Sunday, July 17, 2011

More Marsh Time

 [Short-billed Dowitcher flexing its prehensile bill, on the sod banks of Jenkins Sound Sunday]

It is SO worth getting up at 4:00 a.m., even if you pay for it by dark. On the water by 5, sun not even up, not a soul in sight - or, on the contrary, many souls, those of birds. Dowitchers down from Labrador, Whimbrels from farther (Alaska, even, maybe), Yellow-crowned Night-herons crouching in shady salt creeks stalking fiddler crabs. That was my Sunday morning, foraying into Jenkins Sound and then circumnavigating Nummy Island by kayak.

[Thanks to that flexible bill, dowitchers swallow most of their food without lifting their bills from the mud, so we never get to see what they're eating (a variety of invertebrates), but marine worms like this small bloodworm are pulled to the surface.]

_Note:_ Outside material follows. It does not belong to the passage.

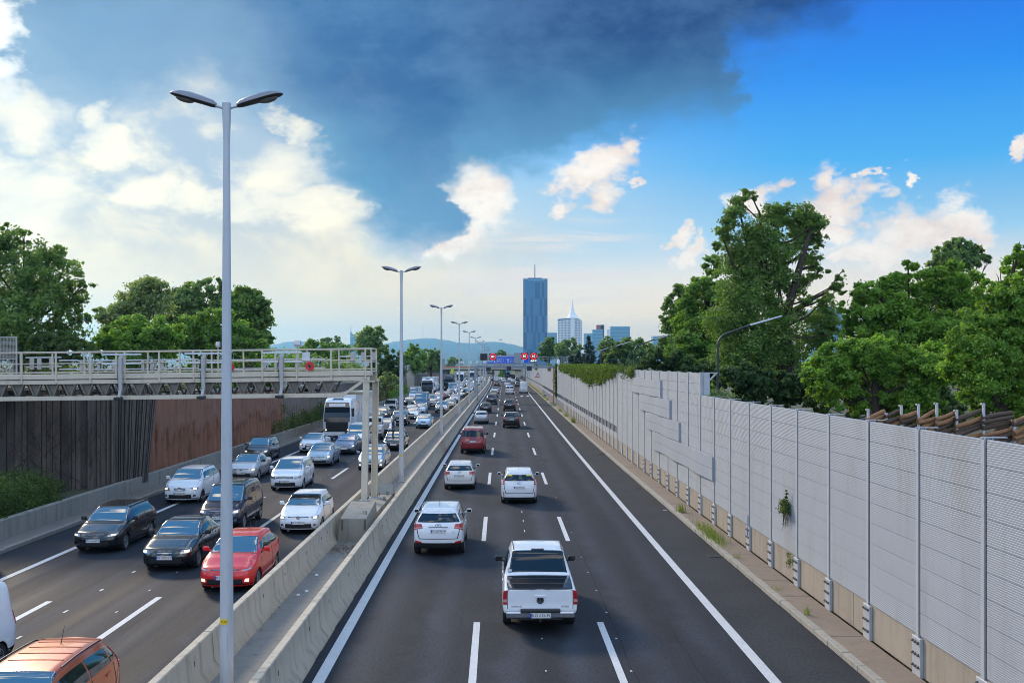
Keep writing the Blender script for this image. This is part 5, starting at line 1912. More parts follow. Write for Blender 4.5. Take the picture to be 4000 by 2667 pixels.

This was my first visit of the year to the massive Laughing Gull colony, or colonies, on the marshes west of Stone Harbor and Wildwood. The gulls nest on piles of wrack, or build their own piles. Something like 10,000 birds are in this colony, the world's largest, and it is a cacaphony indeed.

[Laughing Gulls reserve a special call for mates bringing nesting material: ooo - ooo -ooo ooOOoo. Oh honey, you're going to get lucky tonight ;>).]

[I was surprised to find incomplete clutches of one and two eggs at this late date. The normal is three eggs for Laughing Gulls.]

[Besides the eggs, there were, however, Laughing Gull chicks in various stages of development. These chicks still wore a lot of down.]

[An older Laughing Gull chick flattened itself motionless in the Spartina as I paddled past on the high tide, able to peer over the channel banks to see the nesters.]

[Older still, this Laughing Gull fledgling could fly a short ways, though it made no attempt to flee the kayak.]

[Paddling around in the marsh at dawn is the best way I know to get good views of Clapper Rails.]

[Raucous Boat-tailed Grackles foraged out on the marsh, amid the Spartina patens and glasswort.]

[Hmm, these Willets are in wing molt - which means they must be Western Willets, which breed in the upper midwest, moving south by first heading east to the coast. Eastern Willets don't commence molting until they leave North America, or so says The Shorebird Guide.]

[A juvenile Eastern Willet, with a trace of down on the head and very neat, uniform - and new - feathers. The bill is not full-length yet.]

1 comment:

  1. Great Willet photos--and a great reminder about the different molt schedules of the two taxa. Thanks.